Recently, Jeff and I discussed the nature of serving as a kind of entrepreneurial career. Although waiting tables is usually a low-income working-class job, many contractors and consultants these days can earn hundreds of thousands of dollars each year taking on projects and hiring out their services to individual clients, juggling several commitments at once, balancing workload with financial goals. With global online networking and increased mobility and travel, people rarely spend a lifetime working the same job at a single company. They're far more likely to change careers, holding three to five different jobs over the course of their lives, while continuing their education or pursuing hobbies that can lead to small business opportunities. The days of gradual progress up a single corporate ladder, putting down roots, prizing stability and rewarding loyalty... these days are giving way to the hunt. The cultivator has again become predator, the agriculturalist has become quick-witted, light-footed. Risk and fortune hum taut between the skilled hands of the hunter, drawing his bow and holding his breath.
The Shaman & The Priest
Is it any surprise, then, that the priestly orders of our familiar organized religions are giving way once again to the prominence of shamanistic traditions and individual spiritual experience? Joseph Campbell, in his book The Masks of God: Primitive Mythology, writes that in agriculturally-based societies,
There is a rigid relationship not only of the individual to his fellows, but also of village life to the calendrical cycle; for the planters are intensely aware of their dependency upon the gods of the elements. One short period of too much or too little rain at the critical moment, and a whole year of labor results in famine. Whereas for the hunter--hunter's luck is a very different thing.

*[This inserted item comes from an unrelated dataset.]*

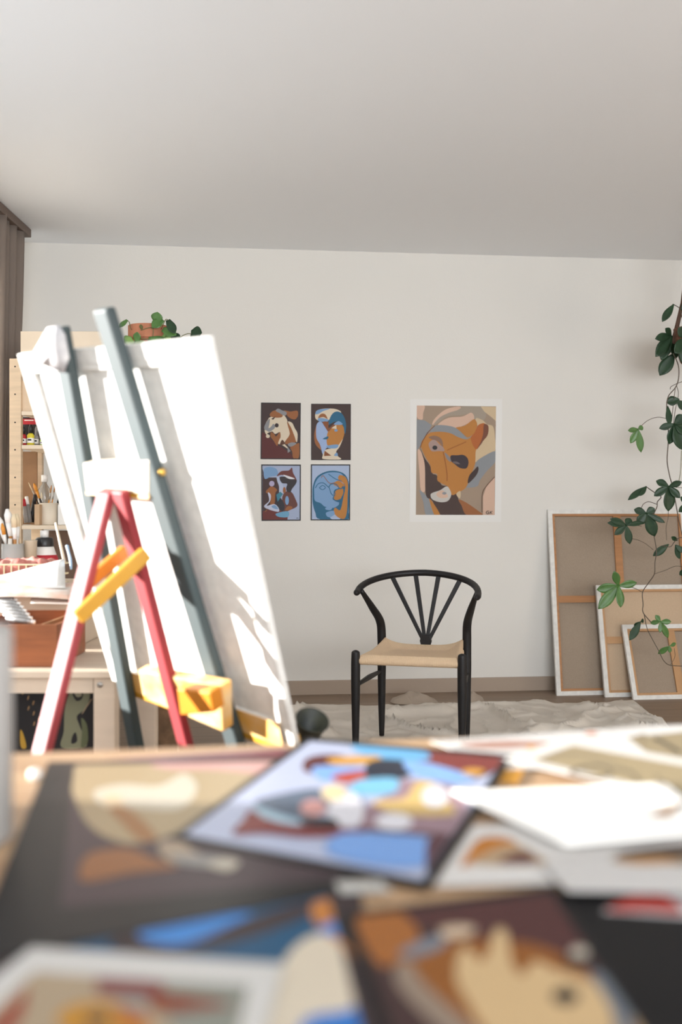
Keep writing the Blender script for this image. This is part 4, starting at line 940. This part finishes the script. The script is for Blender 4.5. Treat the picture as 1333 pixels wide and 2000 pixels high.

To plow, to plant, to cultivate and harvest, at precisely the right time, in obedience to the seasons and the cycles of weather--such practices require the discipline of a community, and the knowledge of tradition, of the cycles and seasons of the past. The religious life speaks to and reflects this cultural structure. Ordained priests carry on the traditions of the previous generation, preserving the knowledge of the changing moods of the gods, remembering the appropriate rites and rituals needed to please, praise and appease them. The priest is the shepherd of the flock, the good farmer cultivating and reaping souls.
But the shaman--the shaman, like the hunter, goes out into the wilderness, alone, to seek her own truths. Practiced skills and passed-on techniques may be helpful, but in the end, what matters is the moment, the immediate presence of the here-now through which Spirit, the prey, is moving. No amount of community support, structure or tradition can replace her personal experiences, her individual capacity for attention and response, receptivity and creative activity. In a hunter-gatherer culture, people's spiritual lives naturally echo the needs of their mundane lives, shrugging off organized tradition in search of meaningful personal experiences. The individual, the present moment, the activity of the hunt itself--these become nodes of meaning in a chaotic, often unpredictable world.
Warrior, Shaman, Lover, Queen: A Druid Priestess
While I was at work waiting tables this morning, stiff and flinching against the noise and fluorescent lights, my boyfriend sent me the following email:
In my dream just now, you had climbed up a little way into a tree, and were wearing a gorgeous white and cream colored dress covered with flowers, and white flowers were in your hair, and the garden and the air and the light all around were like the perfect afternoon of an impressionist painting, and you said to me, The central question is, 'Is Druidry Earthly?'
Is Druidry Earthly? The stereotype of the old, bearded Druid priests in white robes, collecting mistletoe from the oak with a golden sickle according to some mysteriously complicated astronomical timing, catching the harvested plant in a white cloth so that it would not touch the ground... such an image might raise some doubt. And yet, even the structure and tradition of organized religion grows and evolves out of culture, out of our relationship with the land and its seasons. The growers, the farmers, are no less connected to the earth than the wild huntsman tracking deer through the woods. The vision of me, dressed in the impractical white of purity, suspended among the branches of the tree like the lightning-seeded mistletoe itself, gives me pause. Am I earthly? Do I sometimes try too hard to be that ideal image of the priestess? What is my connection to the land, to the community and to the past? But the dream also makes me smile, for it reminds me of another vision, one that I myself had several years ago during meditation when I first embarked on this Druid path:
I was wandering through a dense woods, the trees all thin and straight and touched with the bright, young green of full spring. Entering a clearing, I sat down in the mud and grass, spreading my gray-green dress around my folded legs. I stretched out my arms, feeling the wind raking my unbound hair, and felt--for an instant--the fiery blue lines of energy, interwoven connection spinning out in all directions around me, dodging and twining through the trees, opening to the sky, sinking deep into the earth and arcing all the way to the sun.
There is room in Druidry, I think, for the shaman and the priest. In a culture that still clings to the social traditions of agricultural society and dismisses hunter-gatherer lifestyle as inherently "primitive" even while adopting some of its characteristics, Druidry can find a place of balance and harmony, acknowledging everything priesthood and shamanism have to offer. Individual experience, the intensity of the moment, the essential nature of creativity and spontaneity and play; and the deep roots of tradition, the ancestors, the accumulation of wisdom and meaning, the vital participation in community. The Druid priestess can be lover and warrior, shaman and queen. She can weave these roles together. She can become something new.